In a new book, “Upending American Politics: Polarizing Parties, Ideological Elites, and Citizen Activists from the Tea Party to the Anti-Trump Resistance,” Putnam contributed two chapters that illuminate the shifting political landscape in the lead up to 2020. Her work focuses on new grassroots movements in middle America, as well as citizen activism in the Democratic party.

The book overall covers two crucial turning points in recent U.S. political history: the elections of Barack Obama in 2008 and Donald Trump in 2016, after which the country saw radical shifts in resistance groups of both major political parties.

Putnam and Harvard University political scientist and sociologist Theda Skocpol, the book’s lead author, have also co-written several pieces detailing grassroots efforts among suburban women in response to the election of Donald Trump and other depictions of anti-Trump forces.

Skocpol says “Upending American Politics” highlights the story of women voters in both major metro and non-metro areas who built networks, candidacies and canvassing operations that elected Democrats of all ideological stripes to the House and state and local offices in 2017 and 2018.

“These public-spirited women want to be part of a broad, encompassing Blue Wave to defeat Trump and Trumpism in 2020,” she said. “Our book also highlights how they fit into to a renascence of civic engagement in the U.S. center left.”

“It’s an issue of great interest to many people.

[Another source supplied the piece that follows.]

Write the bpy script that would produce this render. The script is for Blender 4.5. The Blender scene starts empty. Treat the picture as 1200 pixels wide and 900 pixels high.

This book gives a more human perspective to what’s happening in American politics, versus just giving data about poll numbers,” said Putnam. “Local community organizers are seeing results in their efforts. Many have led to flipping suburban seats from Republican to Democrat. New cross-racial coalitions have emerged in cities, shaking up party establishments. We’re taking a close look into what has happened and why.”

Putnam, Skocpol and co-editor Caroline Tervo of the Harvard University Department of Government will speak about issues highlighted in the book in a roundtable discussion on March 19 in the Barco Law Building, Room 109, from 1 to 2:30 p.m. The discussion will be moderated by Kristin Kanthak, associate professor of political science at Pitt. (Editor’s note, March 11: this event has been canceled.)

The event’s goals include offering a fresh perspective on recent radical shifts in American politics, from the Tea Party to anti-Trump resistance groups, and tying recent political changes in Pittsburgh and southwest Pennsylvania to the broader national trends that help explain them.

“This is all incredibly illustrative of how the American political parties are changing,” said Kanthak. “The rank-and-file members of the Republican Party went for Trump, but then Trump was the thing that allowed the Democratic Party to overcome its own ideological divisions, at least on Super Tuesday, to support the candidate they think is most likely to defeat Trump.”

The event is free and open to the public and is sponsored by the Kenneth P. Dietrich School of Arts and Sciences, as well as Pitt’s departments of history, political science and sociology.